Mersin’in en işlek caddelerinde uzun zamandır denetim yetersizliği vardı.
Şimdi ise, sürekli dolaşan, ceza yazan ve yeri geldiğinde araçları çeken trafik ekipleri var.
Ekipler, bunu uzun zamandır az veya yetersiz yapıyordu;
Bu da söz konusu yerlerdeki gelişi güzel parkları arttırtmıştı.
Şimdi bu denetimlerin artması sürücüleri de kızdırdı.
Yapmazlar kızarız, yaparlar yine kızarız.
Tabi meselenin özü “Aracımızı nereye park edeceğiz?” sorusunda gizli.
Bu çözülemediği için kes cezayı çek arabayı sürecektir.
Trafik Şube Müdürü ile yaptığım bir görüşmede, “Ceza yazma taraftarı değiliz” demişti.
Demek ki geçen sürede onlarda baktı ki, düzelen ve değişen bir şey yok.
Haklılar...
Ama vatandaşta haklı...
Millet araba kullanmayacak mı?
Çarşıya araçsız gelmek tek çözüm ama ne ile geleceksiniz?

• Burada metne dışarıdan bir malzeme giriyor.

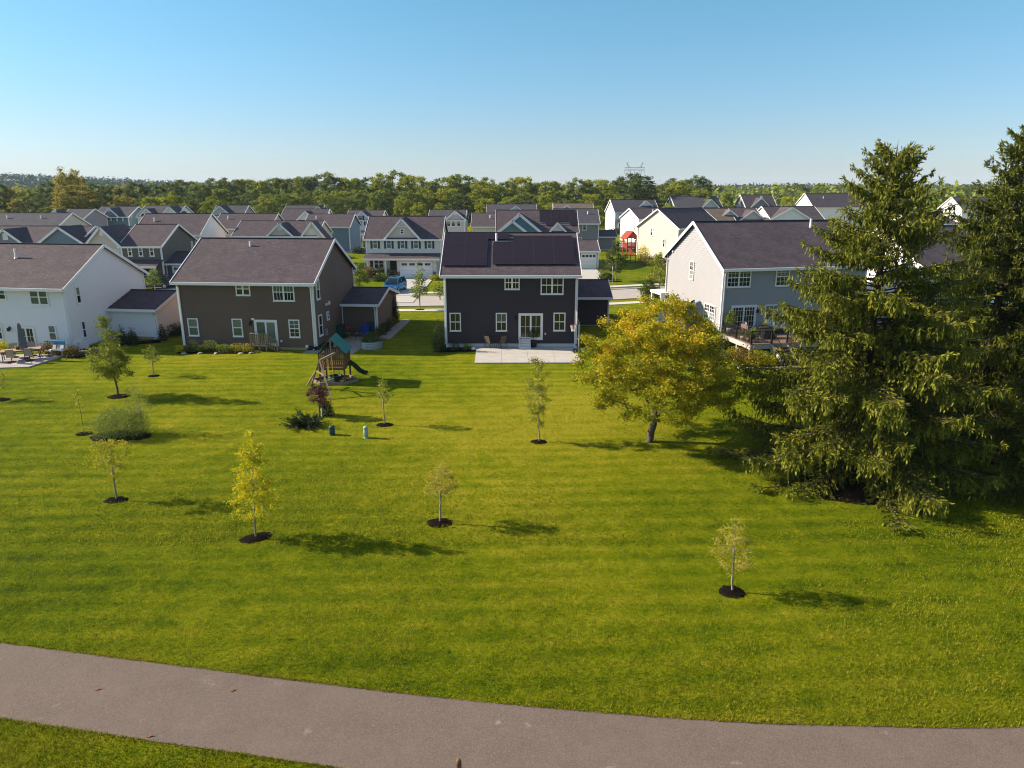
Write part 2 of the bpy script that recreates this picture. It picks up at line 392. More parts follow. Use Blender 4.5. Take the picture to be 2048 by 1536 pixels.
    def sconce(s, px, py, wall='F'):
        at = {'F': 0.0, 'L': 0.0, 'R': s.w}[wall]; q = s.hit(px, py, wall, at); u = q.x if wall == 'F' else q.y; P = s.P(wall, at)
        b = B(); s.wbox(b, P, u - .07, u + .07, q.z - .02, q.z + .18, 0, .05); s.wbox(b, P, u - .03, u + .03, q.z + .1, q.z + .14, .05, .16); s.wbox(b, P, u - .08, u + .08, q.z - .16, q.z + .1, .09, .24)
        b.obj('wall_lamp', black_metal, s.o)
    def garage_door(s, u0, u1, z1, y, z0=0.02, lites=4):
        b = B(); b.box(u0, y - .05, z0, u1, y, z1); d = b.obj('garage_door', white_trim, s.o)
        b = B(); b.box(u0 - .12, y - .08, z0, u0 - .002, y, z1 + .12); b.box(u1 + .002, y - .08, z0, u1 + .12, y, z1 + .12); b.box(u0 - .002, y - .08, z1 + .002, u1 + .002, y, z1 + .12); b.obj('frame', white_trim, d)
        for k in range(1, 4):
            b = B(); zz = z0 + (z1 - z0) * k / 4; b.box(u0 + .01, y - .056, zz - .012, u1 - .01, y - .05, zz + .012); b.obj('panel_rail', concrete, d)
        wd = (u1 - u0) / lites
        for k in range(lites):
            b = B(); b.box(u0 + wd * (k + .14), y - .062, z0 + (z1 - z0) * .80, u0 + wd * (k + .86), y - .051, z0 + (z1 - z0) * .94); b.obj('door_window', glass, d)
    def shed_roof(s, name, u0, u1, y0, y1, z0, z1, post=None, th=.1):
        """a low roof that leans on the front wall; y0 is its outer edge"""
        b = B(); q = [(u0, y0, z0), (u1, y0, z0), (u1, y1, z1), (u0, y1, z1)]; ln = math.hypot(y1 - y0, z1 - z0)
        b.poly(*q, uv=[(u0, 0), (u1, 0), (u1, ln), (u0, ln)]); b.poly(*[(p[0], p[1], p[2] - th) for p in q])
        for i in range(4): j = (i+1) % 4; b.poly(q[i], q[j], (q[j][0], q[j][1], q[j][2]-th), (q[i][0], q[i][1], q[i][2]-th))
        r = b.obj(name, s.roofm, s.o)
        b = B(); b.box(u0 - .02, y0 - .12, z0 - .2, u1 + .02, y0 - .003, z0 + .01); b.obj('gutter', white_trim, s.o)
        for u in post or ():
            b = B(); b.box(u - .1, y0 + .12, 0.1, u + .1, y0 + .32, z0 - .08); b.obj('porch_post', white_trim, s.o)
        return r
# ---------------------------------------------------------------- plants
def leaves_mesh(name, c, ax, wd, tint, m):
    """one rhombic leaf (or needle spray) per row: centre c, half axis ax, half width wd"""
    n = len(c); v = np.empty((n, 4, 3), np.float32)
    v[:, 0] = c - ax; v[:, 1] = c + wd; v[:, 2] = c + ax; v[:, 3] = c - wd
    me = bpy.data.meshes.new(name); me.vertices.add(n * 4); me.loops.add(n * 4); me.polygons.add(n)
    me.vertices.foreach_set('co', v.ravel()); me.loops.foreach_set('vertex_index', np.arange(n * 4, dtype=np.int32))
    me.polygons.foreach_set('loop_start', np.arange(0, n * 4, 4, dtype=np.int32))
    a = me.attributes.new('tint', 'FLOAT', 'POINT'); a.data.foreach_set('value', np.repeat(np.clip(tint, 0, 1), 4).astype(np.float32))
    if m: me.materials.append(m)
    me.update(calc_edges=True); return me
def rnd_leaves(rg, c, size, tint, flat=0.0, asp=0.55):
    """random leaf orientations, the blades facing mostly upward when flat > 0"""
    n = len(c); nrm = rg.normal(size=(n, 3)); nrm[:, 2] = np.abs(nrm[:, 2]) + flat; nrm /= np.linalg.norm(nrm, axis=1, keepdims=True)
    t = rg.normal(size=(n, 3)); a = np.cross(nrm, t); a /= np.linalg.norm(a, axis=1, keepdims=True) + 1e-9
    w = np.cross(nrm, a); sz = size * rg.uniform(.6, 1.3, (n, 1)) / 2
    return a * sz, w * sz * asp

def skeleton(rg, att, base, trunk_top, step, droop=0.0, leaders=()):
    """branches: each attractor grows a branch from the nearest node of what is there already"""
    nodes = []; par = []; k = max(3, int((trunk_top - base).length / step))
    for i in range(k + 1):
        p = base.lerp(trunk_top, i / k); nodes.append(np.array(p) + (rg.normal(size=3) * step * .08 if i else 0)); par.append(i - 1)
    for e in leaders:
        j = k; p0 = np.array(trunk_top); e = np.array(e); m = max(2, int(np.linalg.norm(e - p0) / step))
        for q in range(1, m + 1):
            u = q / m; p = p0 + (e - p0) * u; p[2] += .25 * math.sin(math.pi * u) * (q % 3 - .6) * step; nodes.append(p + rg.normal(size=3) * step * .1); par.append(j); j = len(nodes) - 1
    order = np.argsort(np.linalg.norm((att - np.array(base.lerp(trunk_top, .6))) * np.array([1, 1, .8]), axis=1)); tips = []
    kmin = max(1, int(k * .3)) if k > 3 else 1
    for i in order:
        a = att[i]; N = np.array(nodes); d = np.linalg.norm(N - a, axis=1) + np.maximum(0, N[:, 2] - a[2] + .1 * step) * 1.2
        d[:kmin] += 1e3; j = int(np.argmin(d)); p0 = N[j]; L = np.linalg.norm(a - p0); m = max(1, int(L / step))
        for q in range(1, m + 1):
            t = q / m; p = p0 + (a - p0) * t; p[2] += L * .18 * math.sin(math.pi * t) * (1 - droop); p += rg.normal(size=3) * step * .12
            nodes.append(p); par.append(j); j = len(nodes) - 1
        tips.append(j)
    return np.array(nodes), par, tips
def skin(nodes, par, r_base, r_tip, m, name, power=0.42, n_big=7, flare=1.0):
    w = np.zeros(len(nodes)); ch = np.zeros(len(nodes), int)
    for i in range(len(nodes) - 1, -1, -1):
        w[i] = max(w[i], 1) if ch[i] == 0 else w[i]
        if par[i] >= 0: w[par[i]] += w[i]; ch[par[i]] += 1
    r = r_tip * w ** power; r *= 1.0; k = r_base / r[0]; r = np.where(r > r_tip * 3, r * k ** ((r - r_tip) / (r[0] - r_tip + 1e-9)), r)
    b = B()
    for i in range(1, len(nodes)):
        p = par[i]; n = n_big if r[p] > r_base * .35 else (5 if r[p] > r_base * .12 else 3)
        b.tube(nodes[p], nodes[i], r[p] * (flare if p == 0 else 1) if r[p] < r[i] * 2.2 or p == 0 else r[i] * 1.2, r[i], n, False)
    return b.mesh(name, m, True), r

def envelope(rg, n, z0, z1, rad, prof, fill=0.1, squash=1.0):
    """n points in a crown of half width rad * prof(0..1), mostly towards its surface"""
    t = rg.uniform(0, 1, n * 4); pr = np.array([prof(x) for x in t]); keep = rg.uniform(0, 1, n * 4) < (pr / pr.max()) ** 1.3 + .03
    t, pr = t[keep][:n], pr[keep][:n]; a = rg.uniform(0, 2 * math.pi, len(t)); lob = 1 + .16 * np.sin(3 * a + t * 7 + rg.uniform(0, 6)) + .1 * np.sin(5 * a - t * 9)
    r = rad * pr * lob * np.sqrt(rg.uniform(fill, 1, len(t)))
    return np.stack([r * np.cos(a), r * np.sin(a) * squash, z0 + (z1 - z0) * t], 1)

def broadleaf(seed, H, trunk, rad, prof, natt, nleaf, leaf, clump, r_base, lm, bm, step=None, lean=(0, 0), fill=.12, tint=(.5, .22), top=None, flat=.3, asp=.6, r_tip=None, orange=None, squash=1.0, droop=0.0, clear=None, leaders=()):
    """returns (trunk mesh, crown mesh)"""
    rg = np.random.default_rng(seed); step = step or H / 26
    att = envelope(rg, natt, trunk, H, rad, prof, fill, squash); att[:, 0] += lean[0] * att[:, 2] / H; att[:, 1] += lean[1] * att[:, 2] / H
    if clear: att = att[~((np.hypot(att[:, 0], att[:, 1]) < clear[0]) & (att[:, 2] < clear[1]))]
    tt = Vector((lean[0] * .8, lean[1] * .8, H * (.8 if top is None else top)))
    nodes, par, tips = skeleton(rg, att, Vector((0, 0, -.05)), tt, step, droop, leaders)
    tm, r = skin(nodes, par, r_base, r_tip or r_base * .07, bm, 'trunk')
    thin = np.where((r < r_base * .22) & (nodes[:, 2] > trunk * .9))[0]
    w = np.where(np.isin(thin, tips), 3.0, 1.0); pick = rg.choice(thin, nleaf, p=w / w.sum())
    g = rg.normal(size=(nleaf, 3)); c = nodes[pick] + g * clump * np.array([1, 1, .62])
    ct = rg.normal(0, .16, len(nodes))          # each clump has its own tone
    tn = tint[0] + ct[pick] + rg.normal(0, tint[1], nleaf)
    if orange is not None: tn += orange * np.clip((c[:, 2] - trunk) / (H - trunk) - .45, -.5, 1)
    ax, wd = rnd_leaves(rg, c, leaf, tn, flat, asp)
    return tm, leaves_mesh('crown', c.astype(np.float32), ax, wd, tn, lm)
def tree(name, label, loc, tm, cm, rz=0.0, s=1.0, group=None, cat='tree'):
    t = thing(name, label, cat, loc, rz, group); t.scale = s if isinstance(s, tuple) else (s, s, s)
    link('trunk', tm, t); link('crown', cm, t); return t

ball = lambda t: math.sqrt(max(0.0, 1 - (2 * t - 1) ** 2)) * .95 + .05
egg = lambda t: (math.sin(math.pi * min(1, t * 1.0) ** .62)) ** .8 * .97 + .03
oval = lambda t: max(.04, math.sin(math.pi * t ** .72)) ** .75
cone = lambda t: max(.02, (1 - t) ** .8 * min(1, t * 7 + .35))
dome = lambda t: max(.05, math.cos(max(0, (t - .28) / .72) * math.pi / 2) ** .6 * min(1, .62 + t * 1.6))

lf_yellow = leafmat('yellowing leaves', (.18, .205, .010), (.40, .375, .014), (.62, .41, .024), .4)
lf_gold = leafmat('yellow leaves', (.33, .36, .008), (.56, .50, .010), (.66, .49, .02), .4)
lf_young = leafmat('young leaves', (.10, .135, .014), (.235, .26, .024), (.40, .36, .045), .4)
lf_sparse = leafmat('sparse olive leaves', (.19, .21, .018), (.40, .38, .04), (.52, .38, .06), .4)
lf_green = leafmat('green leaves', (.035, .06, .010), (.09, .12, .018), (.17, .19, .03), .35)
lf_lime = leafmat('lime leaves', (.085, .13, .014), (.18, .24, .022), (.29, .32, .04), .42)
lf_dark = leafmat('dark evergreen', (.010, .020, .007), (.022, .038, .012), (.055, .075, .022), .2)
lf_thuja = leafmat('conifer hedge green', (.018, .034, .009), (.042, .070, .016), (.085, .115, .026), .25)
lf_purple = leafmat('purple leaves', (.06, .018, .02), (.13, .045, .045), (.20, .10, .075), .35)
lf_flower = leafmat('mixed flowering leaves', (.05, .08, .016), (.16, .13, .03), (.46, .17, .055), .35)
lf_pale = leafmat('pale flower heads', (.08, .11, .02), (.27, .25, .07), (.58, .43, .25), .35)
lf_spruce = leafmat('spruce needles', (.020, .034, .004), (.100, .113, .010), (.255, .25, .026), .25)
lf_willow = leafmat('fine willow leaves', (.085, .12, .02), (.19, .235, .04), (.34, .36, .08), .4)
lf_woodA = leafmat('wood leaves olive', (0.0863, 0.1271, 0.0179), (0.2119, 0.2541, 0.0299), (0.3767, 0.3737, 0.0478), .3)
lf_woodB = leafmat('wood leaves dark', (0.042, 0.0686, 0.0172), (0.1126, 0.1502, 0.0257), (0.2252, 0.2503, 0.0429), .3)
lf_woodC = leafmat('wood leaves bright', (0.1495, 0.184, 0.0138), (0.3105, 0.3335, 0.0207), (0.46, 0.4255, 0.0345), .35)
lf_woodD = leafmat('wood leaves straw', (0.1785, 0.1575, 0.0263), (0.3465, 0.294, 0.042), (0.504, 0.4095, 0.063), .35)
lf_woodE = leafmat('wood leaves grey green', (0.0781, 0.1144, 0.0315), (0.1727, 0.2074, 0.0515), (0.3003, 0.3146, 0.0786), .3)
lf_hill = leafmat('far wooded hill', (.022, .045, .034), (.045, .078, .055), (.08, .12, .08), .3)  # bluish leaf colour: the fade of distance is put into it
lf_red = leafmat('red maple leaves', (.30, .05, .02), (.50, .11, .03), (.60, .22, .05), .35)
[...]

Çarşıya arabasız mı gelsin?
Gelsin... Otopark var mı? Yok.
Mevcutlara niye 10 lira para vereyim!
Toplu taşıma çözüm mü? Yok.
Halk otobüsü, dolmuş bir çile mi? Evet.
O halde önce siz kullanın sonra aracı olan vatandaşa da ‘sizde kullanın’ deyin.
***
Trafik ekiplerinin şu sıralar denetimlerini artırması geçici de olsa bir çözüm sunmaktadır.
Sürücülerin kaldırıma, trafik ışıklarının dibine, insanların iş yerlerinin içine kadar girdiğine
defalarca şahit oldum.
Otoparklar çoğalmadıkça, toplu taşıma raylı olmadıkça bu çile devam eder.